Great care is taken to ensure that new features we add (like Storage Scopes and more recently Contact Scopes - features which allow you to grant granular file/contact access to apps while the apps think they have access to everything) are easy to use and intuitive, so I wouldn't call those daunting or complex. Our documentation hopefully helps too!
- GrapheneOS is a privacy and security focused project. Shipping security updates as quickly as possible is the bare minimum.
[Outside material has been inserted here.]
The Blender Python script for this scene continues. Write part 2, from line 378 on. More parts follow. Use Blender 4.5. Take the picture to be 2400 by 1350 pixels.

Not only does GrapheneOS ship new security updates for its supported devices very fast, but it is sometimes even ahead. https://grapheneos.org/features#more-complete-patching provides some information about that; particularly:
We're able to quickly and safely ship the latest Linux kernel LTS point releases on devices with GKI (Generic Kernel Image) support including the 6th and 7th generation Pixel phones. At the time of writing on 2023-02-23, GrapheneOS is using the latest Linux 5.10 GKI LTS release (5.10.168) for 6th and 7th generation Pixel phones. The stock Pixel OS is on Linux 5.10.107 from 2022-03-19 with a small number of additional patches backported. This means GrapheneOS provides hundreds of relevant kernel patches including many security patches not yet included in the stock OS. It's possible for us to stay several months ahead due to their approach of moving to new LTS releases only in quarterly releases after a long freeze and testing process.
Furthermore, GrapheneOS' approach has always been to ensure that its patches/changes are minimal, very well coded, and highly portable. This is important because it is of utmost importance for the team to be able to port to new Android versions on time. Other alternative OSes out there bloat their OSes with a lot of frills which come to bite them when it's time to move fast, and they fall behind. GrapheneOS doesn't.
I hope that this gives you some food for thought - if you have any follow-up questions, or need anything else, please let us know.